• **Problem description**: Take every line from the first down to the line with "return (RT *" and set it down exactly, without the pictures.

• **Dataset excerpt**:
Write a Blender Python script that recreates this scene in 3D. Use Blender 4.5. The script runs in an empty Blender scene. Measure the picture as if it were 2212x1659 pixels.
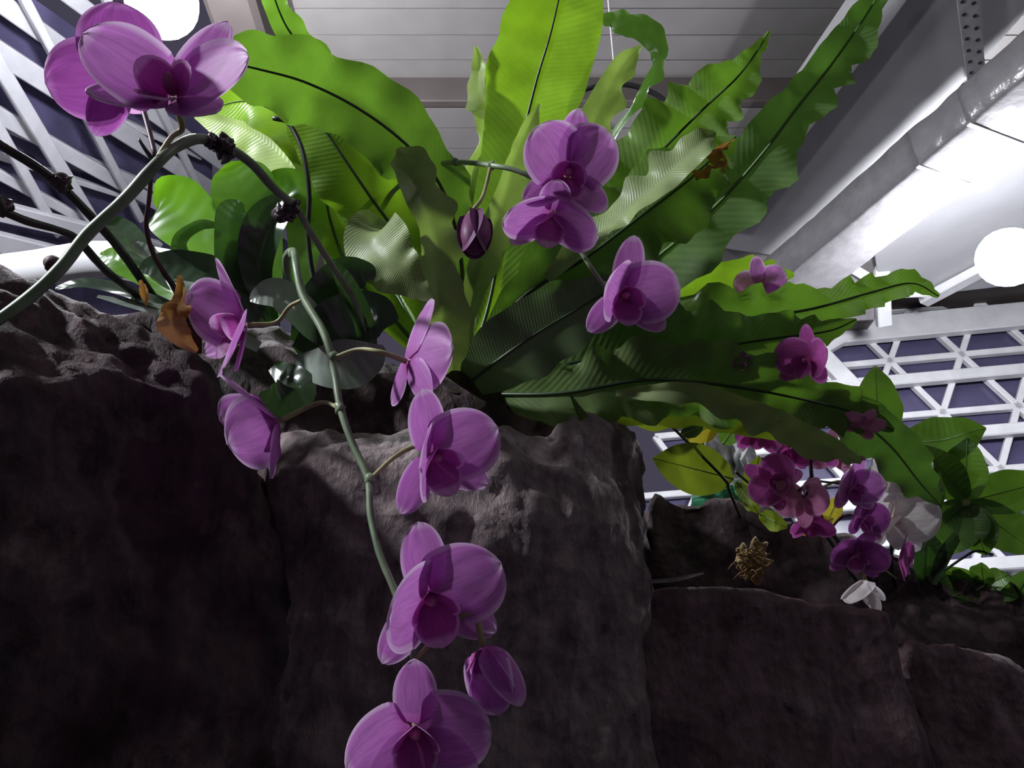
import bpy, bmesh, math, random
import numpy as np
from mathutils import Vector, Matrix, noise

random.seed(7)
SC = bpy.context.scene
COL = SC.collection

# ------------------------------------------------------------------ camera
FPX = 1700.0
PITCH = math.radians(28.0)
CAM = Vector((0.0, 0.0, 1.30))
RT = Vector((1, 0, 0))
FW = Vector((0, math.cos(PITCH), math.sin(PITCH)))
UP = Vector((0, -math.sin(PITCH), math.cos(PITCH)))
cam_d = bpy.data.cameras.new('camera')
cam_d.sensor_width = 36.0
cam_d.lens = FPX / 2212.0 * 36.0
cam_d.clip_start = 0.02
cam_o = bpy.data.objects.new('camera', cam_d)
COL.objects.link(cam_o)
cam_o.location = CAM
cam_o.rotation_euler = (math.pi / 2 + PITCH, 0, 0)
SC.camera = cam_o


def ray(px, py):
    return RT * ((px - 1106.0) / FPX) + UP * ((829.5 - py) / FPX) + FW


def P(px, py, d):
    """point seen at (px, py) at depth d metres along the viewing axis"""
    return CAM + ray(px, py) * d


def PZ(px, py, z):
    r = ray(px, py)
    return CAM + r * ((z - CAM.z) / r.z)


def plane_of(a, b, c):
    n = (b - a).cross(c - a).normalized()
    return a, n


def PP(px, py, pl, off=0.0):
    """point on plane pl (pushed off metres along its normal)"""
    a, n = pl
    r = ray(px, py)
    return CAM + r * ((a + n * off - CAM).dot(n) / r.dot(n))


def camv(x, y, z):
    """direction given as right, up, towards the viewer"""
    return (RT * x + UP * y - FW * z).normalized()


# ------------------------------------------------------------------ world, exposure, lights
w = bpy.data.worlds.new('night')
SC.world = w
w.use_nodes = True
bg = w.node_tree.nodes['Background']
bg.inputs[0].default_value = (0.30, 0.27, 0.42, 1)
bg.inputs[1].default_value = 0.19
SC.view_settings.view_transform = 'Standard'
SC.view_settings.look = 'None'
SC.view_settings.exposure = 0.0
SC.view_settings.gamma = 1.0
SC.view_settings.use_curve_mapping = False

LAMPS = [
    # name, centre, radius, watts, hung from
    ('behind', P(350, 6, 2.6), 0.115, 200, None),
    ('far', P(2178, 556, 3.5), 0.13, 165, 'panel'),
    ('over', Vector((-1.75, 0.10, 2.90)), 0.07, 235, None),  # out of view, added to brighten the rocks
    ('path', Vector((2.5, -0.1, 3.5)), 0.09, 24, None),  # out of view, added as weak fill for the far flowers
]


# ------------------------------------------------------------------ helpers
WLOC = {}


def link(o, parent, wl):
    COL.objects.link(o)
    WLOC[o.name] = Vector(wl)
    if parent is not None:
        o.parent = parent
        o.location = Vector(wl) - WLOC[parent.name]
    else:
        o.location = wl
    return o


def thing(name, label, cat, loc, group=None):
    o = bpy.data.objects.new(name, None)
    o.empty_display_size = 0.02
    link(o, None, loc)
    tag(o, label, cat, group)
    return o


def tag(o, label=None, cat=None, group=None, kind=None):
    if label:
        o['label'] = label
    if cat:
        o['category'] = cat
    if group:
        o['group'] = group
    if kind:
        o['kind'] = kind
    return o


def mobj(name, verts, faces, mat, parent=None, uvs=None, smooth=True):
    """verts in world coordinates"""
    c = Vector((0, 0, 0))
    for v in verts:
        c += v
    c /= len(verts)
    me = bpy.data.meshes.new(name)
    me.from_pydata([v - c for v in verts], [], faces)
    if uvs is not None:
        lay = me.uv_layers.new(name='UVMap')
        idx = np.empty(len(me.loops), dtype=np.int32)
        me.loops.foreach_get('vertex_index', idx)
        arr = np.asarray(uvs, dtype=np.float32)[idx]
        lay.data.foreach_set('uv', arr.ravel())
    if smooth:
        me.polygons.foreach_set('use_smooth', [True] * len(me.polygons))
    me.materials.append(mat)
    me.update()
    o = bpy.data.objects.new(name, me)
    return link(o, parent, c)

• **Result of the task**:
Write a Blender Python script that recreates this scene in 3D. Use Blender 4.5. The script runs in an empty Blender scene. Measure the picture as if it were 2212x1659 pixels.
import bpy, bmesh, math, random
import numpy as np
from mathutils import Vector, Matrix, noise

random.seed(7)
SC = bpy.context.scene
COL = SC.collection

# ------------------------------------------------------------------ camera
FPX = 1700.0
PITCH = math.radians(28.0)
CAM = Vector((0.0, 0.0, 1.30))
RT = Vector((1, 0, 0))
FW = Vector((0, math.cos(PITCH), math.sin(PITCH)))
UP = Vector((0, -math.sin(PITCH), math.cos(PITCH)))
cam_d = bpy.data.cameras.new('camera')
cam_d.sensor_width = 36.0
cam_d.lens = FPX / 2212.0 * 36.0
cam_d.clip_start = 0.02
cam_o = bpy.data.objects.new('camera', cam_d)
COL.objects.link(cam_o)
cam_o.location = CAM
cam_o.rotation_euler = (math.pi / 2 + PITCH, 0, 0)
SC.camera = cam_o


def ray(px, py):
    return RT * ((px - 1106.0) / FPX) + UP * ((829.5 - py) / FPX) + FW


def P(px, py, d):
    """point seen at (px, py) at depth d metres along the viewing axis"""
    return CAM + ray(px, py) * d


def PZ(px, py, z):
    r = ray(px, py)
    return CAM + r * ((z - CAM.z) / r.z)


def plane_of(a, b, c):
    n = (b - a).cross(c - a).normalized()
    return a, n


def PP(px, py, pl, off=0.0):
    """point on plane pl (pushed off metres along its normal)"""
    a, n = pl
    r = ray(px, py)
    return CAM + r * ((a + n * off - CAM).dot(n) / r.dot(n))


def camv(x, y, z):
    """direction given as right, up, towards the viewer"""
    return (RT * x + UP * y - FW * z).normalized()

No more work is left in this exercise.